Words per minute can be a helpful indicator, but it does not capture the full picture of reading. It tells you something about efficiency, but very little about how the text is being processed. Two pupils can achieve similar scores while reading in very different ways. One may group words into meaningful phrases, attend to punctuation and build a clear understanding of the text. The other may move quickly from word to word with little integration of meaning.


So while ORF (as Hasbrouck emphasises) is useful for screening and monitoring, it cannot distinguish between efficient reading and superficial processing. For that reason, it is important not to rely solely on speed as a proxy for fluency. It needs to sit alongside other observations if it is to be useful. Rasinski's fluency rubric is one such way schools are able to get a more rounded picture of fluency, though the administration of it, and therefore the scores attributed to a child, can end up being somewhat subjective.


Why some children read fast but do not understand

When a child reads quickly without understanding, there is usually a reason behind it. In some cases, it is a matter of habit. If speed has been emphasised, pupils may begin to prioritise pace over accuracy and understanding. When instruction over-focuses on rate, pupils often lose prosody and meaning-making behaviours. Others struggle with self-monitoring and do not notice when what they are reading stops making sense. Some rely too heavily on partial cues, recognising the beginning of a word and making a plausible guess without checking it.


Vocabulary can also be a factor. A child may decode accurately but lack the knowledge needed to build a clear picture of the text. This is where language comprehension becomes important: breakdowns in understanding are often not a fluency problem at all, but a knowledge problem.


In each case, the reading can sound reasonably fluent while understanding remains fragile. Ask simple comprehension questions throughout, and it quickly becomes clear that meaning has been bypassed. And after all, as Rasinski repeatedly argues, fluency only matters because it supports comprehension.


What fluency actually looks like

Fluent reading is not just about moving quickly through a text. It involves reading with enough control to reflect the structure and meaning of what is being read.


More secure readers tend to pause in appropriate places, group words into phrases and adjust their expression in response to punctuation.
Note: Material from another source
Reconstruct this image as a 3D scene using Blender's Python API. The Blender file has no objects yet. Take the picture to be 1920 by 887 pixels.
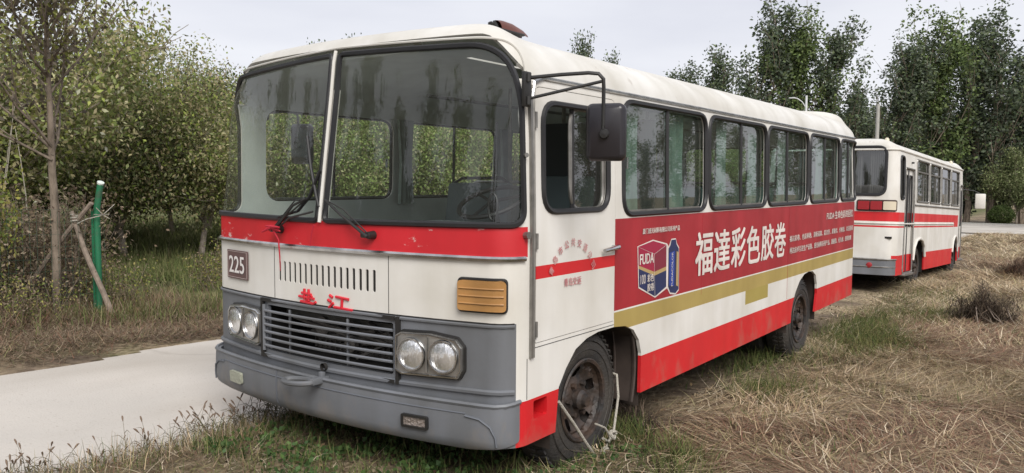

These features are not decorative but the outward sign of internal comprehension processing.


Listening to how a child reads often provides more insight than a score. Fluency becomes visible only when teachers are systematically listening for it, not assuming it from pace. It becomes clear whether the reading is thoughtful and controlled, or simply fast.


What this means for classroom practice

Reading speed still has a place. A child who reads very slowly is likely to struggle, and developing automatic word recognition remains critically important. Fluency development depends heavily on efficient word recognition, especially in the early stages of reading.


At the same time, speed should not be treated as the main indicator of progress. Hasbrouck’s ORF benchmarks are useful for spotting broad trajectory, but not for defining success.


A more complete picture comes from combining:

  • how quickly a child reads (pace)

  • how accurately they read (accuracy)

  • how they sound when they read (prosody)

  • and whether they understand what they have read (comprehension)


Teachers need embedded checks for meaning during reading, not just after it. As a result, the aim is not to produce faster readers for its own sake, but to support pupils in reading with enough ease, control and understanding to make sense of what they read.


Ultimately, words correct per minute should be treated as a signal, not a target. It can help identify when a child may be struggling or progressing broadly as expected, but it does not define what successful reading looks like. When it becomes the goal, it risks narrowing practice; when it is used as one indicator alongside professional judgement, it becomes a useful part of a much richer picture of reading development.